- [CHALLENGE] Please print exactly the lines below, from the start of the material up to and including the line with "COL = sc.collection", but none of the pictures.

- [DATA SHOWN]
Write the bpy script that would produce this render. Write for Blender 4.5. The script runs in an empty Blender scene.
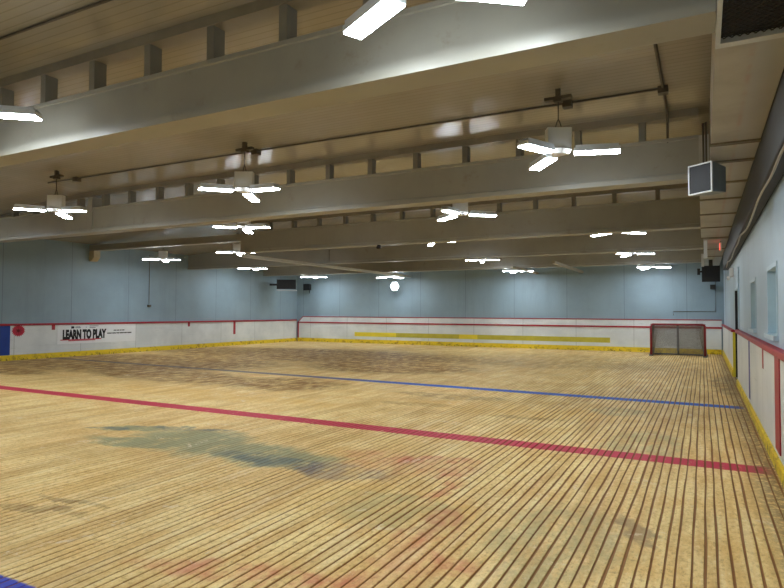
import bpy, math, random
from math import sin, cos, pi, radians
random.seed(7)
sc = bpy.context.scene
COL = sc.collection

# ------------------------------------------------------------------ helpers
class MB:
    """collects shapes, links them as ONE mesh object"""
    def __init__(s): s.v = []; s.f = []; s.sm = []
    def add(s, vs, fs, smooth=False):
        o = len(s.v); s.v += [tuple(p) for p in vs]
        s.f += [tuple(i + o for i in f) for f in fs]; s.sm += [smooth] * len(fs)
        return s
    def box(s, x0, x1, y0, y1, z0, z1):
        v = [(x, y, z) for z in (z0, z1) for y in (y0, y1) for x in (x0, x1)]
        return s.add(v, [(0, 2, 3, 1), (4, 5, 7, 6), (0, 1, 5, 4), (2, 6, 7, 3), (0, 4, 6, 2), (1, 3, 7, 5)])
    def prism(s, prof, axis, a, b):
        """profile (list of 2-D points, ccw) extruded along axis between a and b"""
        n = len(prof)
        def P(t, u, w):
            return {'x': (t, u, w), 'y': (u, t, w), 'z': (u, w, t)}[axis]
        v = [P(a, *p) for p in prof] + [P(b, *p) for p in prof]
        f = [tuple(range(n))[::-1], tuple(range(n, 2 * n))]
        f += [(i, (i + 1) % n, n + (i + 1) % n, n + i) for i in range(n)]
        return s.add(v, f)
    def tube(s, pts, r, n=8):
        from mathutils import Vector
        pts = [Vector(p) for p in pts]; rings = []
        for i, p in enumerate(pts):
            d = (pts[min(i + 1, len(pts) - 1)] - pts[max(i - 1, 0)]).normalized()
            up = Vector((0, 0, 1)) if abs(d.z) < .9 else Vector((1, 0, 0))
            a = d.cross(up).normalized(); b = d.cross(a).normalized()
            rings.append([p + a * r * cos(2 * pi * k / n) + b * r * sin(2 * pi * k / n) for k in range(n)])
        v = [q for R in rings for q in R]; f = []
        for i in range(len(rings) - 1):
            for k in range(n):
                f.append((i * n + k, i * n + (k + 1) % n, (i + 1) * n + (k + 1) % n, (i + 1) * n + k))
        f.append(tuple(range(n))); f.append(tuple((len(rings) - 1) * n + k for k in range(n))[::-1])
        return s.add(v, f, True)
    def cyl(s, c, r, h, n=16, axis='z', r2=None):
        r2 = r if r2 is None else r2
        def P(t, u, w):
            return {'x': (c[0] + t, c[1] + u, c[2] + w), 'y': (c[0] + u, c[1] + t, c[2] + w), 'z': (c[0] + u, c[1] + w, c[2] + t)}[axis]
        v = [P(0, r * cos(2 * pi * k / n), r * sin(2 * pi * k / n)) for k in range(n)]
        v += [P(h, r2 * cos(2 * pi * k / n), r2 * sin(2 * pi * k / n)) for k in range(n)]
        f = [tuple(range(n))[::-1], tuple(range(n, 2 * n))] + [(i, (i + 1) % n, n + (i + 1) % n, n + i) for i in range(n)]
        return s.add(v, f)
    def hexa(s, lo, hi):
        """lo, hi: four points each (bottom ring, top ring)"""
        return s.add(list(lo) + list(hi), [(3, 2, 1, 0), (4, 5, 6, 7), (0, 1, 5, 4), (1, 2, 6, 5), (2, 3, 7, 6), (3, 0, 4, 7)])
    def build(s, name, mat, parent=None, label=None, bevel=0):
        import bmesh
        me = bpy.data.meshes.new(name)
        me.from_pydata(s.v, [], s.f)
        for p, q in zip(me.polygons, s.sm): p.use_smooth = q
        me.update()
        bm = bmesh.new(); bm.from_mesh(me); bmesh.ops.recalc_face_normals(bm, faces=bm.faces); bm.to_mesh(me); bm.free()
        me.materials.append(mat)
        o = bpy.data.objects.new(name, me); COL.objects.link(o)
        if parent: o.parent = parent
        if label: o['label'] = label
        if bevel:
            m = o.modifiers.new('bevel', 'BEVEL'); m.width = bevel; m.segments = 2; m.limit_method = 'ANGLE'
        return o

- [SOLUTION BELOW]
Write the bpy script that would produce this render. Write for Blender 4.5. The script runs in an empty Blender scene.
import bpy, math, random
from math import sin, cos, pi, radians
random.seed(7)
sc = bpy.context.scene
COL = sc.collection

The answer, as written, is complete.